I have solved this problem via Wiktor Stribiżew's suggestion.
Edited: I only need to extract the first element of the list at a time, because I need to do other operations on that number. I use a loop in my code just for testing.
I want to split an arithmetic expression into a list of numbers.
For example: 1+0.2-(3^4)*5 -> ['1', '0.2', '3', '4', '5']
I use the re library in python, but the expression is split with a dot character '.' although I do not include '.' in the delmiters.
Namely, when input is 1+0.2, the output will be ['1', '0', '2'], which should be ['1', '0.2']
The code is below:
#!/bin/python
import re
delims = re.compile(r"[+-/*///^)]")
while True:
string = input()
res = list()
i = 0
while i < len(string):
if string[i] >= '0' and string[i] <= '9':
num_str = delims.split(string[i:], 1)[0]
res.append(num_str)
i += len(num_str) - 1
i += 1
print(res)
I really appreciate any opinion to this question!
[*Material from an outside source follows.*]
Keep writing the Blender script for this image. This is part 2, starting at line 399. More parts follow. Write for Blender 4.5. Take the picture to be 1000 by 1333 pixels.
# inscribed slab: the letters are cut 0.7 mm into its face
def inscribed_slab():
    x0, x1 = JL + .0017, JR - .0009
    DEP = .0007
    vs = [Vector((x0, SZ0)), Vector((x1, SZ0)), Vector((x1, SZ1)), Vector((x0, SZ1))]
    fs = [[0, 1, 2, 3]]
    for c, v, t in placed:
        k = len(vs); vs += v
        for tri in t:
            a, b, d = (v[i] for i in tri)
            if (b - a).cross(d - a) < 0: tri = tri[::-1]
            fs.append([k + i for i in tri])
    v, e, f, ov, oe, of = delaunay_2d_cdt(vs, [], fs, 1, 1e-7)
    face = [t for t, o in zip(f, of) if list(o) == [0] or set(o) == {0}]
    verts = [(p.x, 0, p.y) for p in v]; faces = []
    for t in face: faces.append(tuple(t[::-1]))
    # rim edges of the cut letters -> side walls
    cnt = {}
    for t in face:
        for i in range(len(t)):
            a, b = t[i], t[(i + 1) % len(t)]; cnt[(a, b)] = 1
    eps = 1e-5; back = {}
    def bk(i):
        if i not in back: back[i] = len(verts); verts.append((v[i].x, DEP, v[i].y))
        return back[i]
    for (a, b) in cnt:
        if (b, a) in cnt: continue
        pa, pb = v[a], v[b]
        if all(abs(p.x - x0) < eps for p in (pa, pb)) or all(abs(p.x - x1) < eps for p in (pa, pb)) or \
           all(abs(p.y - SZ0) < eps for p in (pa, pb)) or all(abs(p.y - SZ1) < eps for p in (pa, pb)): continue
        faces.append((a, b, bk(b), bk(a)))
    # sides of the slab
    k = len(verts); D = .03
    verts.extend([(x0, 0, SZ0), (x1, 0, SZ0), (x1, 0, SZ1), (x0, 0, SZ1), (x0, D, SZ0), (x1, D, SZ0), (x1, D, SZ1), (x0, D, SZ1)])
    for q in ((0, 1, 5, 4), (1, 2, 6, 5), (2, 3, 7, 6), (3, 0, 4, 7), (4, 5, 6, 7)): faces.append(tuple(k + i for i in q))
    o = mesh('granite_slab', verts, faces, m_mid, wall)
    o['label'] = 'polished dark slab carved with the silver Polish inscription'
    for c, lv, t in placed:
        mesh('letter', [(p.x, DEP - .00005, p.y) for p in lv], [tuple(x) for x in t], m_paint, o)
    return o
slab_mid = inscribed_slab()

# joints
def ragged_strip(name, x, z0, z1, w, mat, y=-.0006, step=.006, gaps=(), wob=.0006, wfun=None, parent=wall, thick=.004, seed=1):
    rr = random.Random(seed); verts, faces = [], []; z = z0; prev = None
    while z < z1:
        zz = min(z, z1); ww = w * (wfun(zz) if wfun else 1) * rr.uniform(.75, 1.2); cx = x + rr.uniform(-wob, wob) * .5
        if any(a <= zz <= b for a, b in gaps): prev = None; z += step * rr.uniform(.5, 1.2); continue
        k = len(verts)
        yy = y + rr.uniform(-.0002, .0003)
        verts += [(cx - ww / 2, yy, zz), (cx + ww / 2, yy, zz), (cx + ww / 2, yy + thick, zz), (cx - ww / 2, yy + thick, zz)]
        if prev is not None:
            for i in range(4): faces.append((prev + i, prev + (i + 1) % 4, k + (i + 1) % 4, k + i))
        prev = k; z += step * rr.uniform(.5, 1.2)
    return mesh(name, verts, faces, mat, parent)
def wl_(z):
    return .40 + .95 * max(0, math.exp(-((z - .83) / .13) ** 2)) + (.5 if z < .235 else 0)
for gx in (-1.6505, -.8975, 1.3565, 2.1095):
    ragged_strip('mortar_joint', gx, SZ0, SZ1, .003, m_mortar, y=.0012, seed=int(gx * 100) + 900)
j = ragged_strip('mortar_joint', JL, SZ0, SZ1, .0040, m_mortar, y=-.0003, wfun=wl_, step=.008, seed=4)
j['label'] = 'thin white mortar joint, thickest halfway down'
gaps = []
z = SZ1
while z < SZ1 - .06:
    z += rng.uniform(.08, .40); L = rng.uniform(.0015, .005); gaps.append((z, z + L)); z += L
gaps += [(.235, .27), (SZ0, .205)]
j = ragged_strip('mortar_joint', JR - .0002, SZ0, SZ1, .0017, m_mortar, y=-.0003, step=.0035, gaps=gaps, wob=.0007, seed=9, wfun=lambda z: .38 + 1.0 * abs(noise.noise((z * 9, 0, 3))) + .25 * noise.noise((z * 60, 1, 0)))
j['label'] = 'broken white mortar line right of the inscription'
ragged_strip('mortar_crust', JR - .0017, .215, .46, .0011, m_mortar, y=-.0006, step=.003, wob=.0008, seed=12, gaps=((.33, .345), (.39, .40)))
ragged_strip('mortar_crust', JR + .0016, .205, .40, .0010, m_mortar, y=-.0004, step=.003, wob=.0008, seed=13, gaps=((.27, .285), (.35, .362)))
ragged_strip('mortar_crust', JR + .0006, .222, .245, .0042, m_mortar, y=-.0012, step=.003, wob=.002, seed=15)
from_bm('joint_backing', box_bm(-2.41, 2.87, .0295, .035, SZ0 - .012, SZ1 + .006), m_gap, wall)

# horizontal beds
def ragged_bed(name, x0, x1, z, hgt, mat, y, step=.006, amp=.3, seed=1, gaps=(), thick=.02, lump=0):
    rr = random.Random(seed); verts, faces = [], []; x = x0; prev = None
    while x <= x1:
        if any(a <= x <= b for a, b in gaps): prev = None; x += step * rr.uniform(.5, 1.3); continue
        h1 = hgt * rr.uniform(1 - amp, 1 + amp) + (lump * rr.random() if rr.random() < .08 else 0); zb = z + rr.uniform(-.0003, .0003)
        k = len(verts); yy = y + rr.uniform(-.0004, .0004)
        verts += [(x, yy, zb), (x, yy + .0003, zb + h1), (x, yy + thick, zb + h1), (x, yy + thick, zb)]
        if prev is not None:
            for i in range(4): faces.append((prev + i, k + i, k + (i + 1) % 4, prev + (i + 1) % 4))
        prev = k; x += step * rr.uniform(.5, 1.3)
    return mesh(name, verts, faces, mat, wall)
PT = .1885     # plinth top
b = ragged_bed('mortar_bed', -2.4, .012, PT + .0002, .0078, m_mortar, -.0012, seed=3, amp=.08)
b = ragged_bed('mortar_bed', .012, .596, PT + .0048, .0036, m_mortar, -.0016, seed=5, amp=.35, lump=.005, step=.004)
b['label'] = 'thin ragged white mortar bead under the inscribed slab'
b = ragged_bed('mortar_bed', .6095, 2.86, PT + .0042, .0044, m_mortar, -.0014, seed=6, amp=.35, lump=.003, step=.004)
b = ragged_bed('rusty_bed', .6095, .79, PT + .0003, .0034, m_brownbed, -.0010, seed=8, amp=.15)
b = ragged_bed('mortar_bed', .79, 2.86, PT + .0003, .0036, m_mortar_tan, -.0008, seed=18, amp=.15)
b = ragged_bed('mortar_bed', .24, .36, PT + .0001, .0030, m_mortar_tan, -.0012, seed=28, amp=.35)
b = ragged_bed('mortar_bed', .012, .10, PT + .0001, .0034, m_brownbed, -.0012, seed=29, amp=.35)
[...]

Use the following approach with re.findall
function:
num_str = '1+0.2-(3^4)*5'
numbers = re.findall(r'\d(?=[^.]|$)|\d+\.\d+', num_str)
print(numbers)
The output:
['1', '0.2', '3', '4', '5']
If you only want to extract only positive integers, try the following. Ive assumed that were spaces between the simbols and numbers:
[int(s) for s in str.split() if s.isdigit()]
This is better than the regex example for three reasons: You don't need another module, It's more readable because you don't need to parse the regex mini-language and It is faster.
The reason your approach is not working is that you create a character range with +-/
which contains the dot. I also think you are overcomplicating things.
import re
str = '1+0.2-(3^4)*5'
res = re.split(r'[-+()/*^]+', str)
print(res)
will output ['1', '0.2', '3', '4', '5']
Please note that this approach won't handle negative numbers correctly.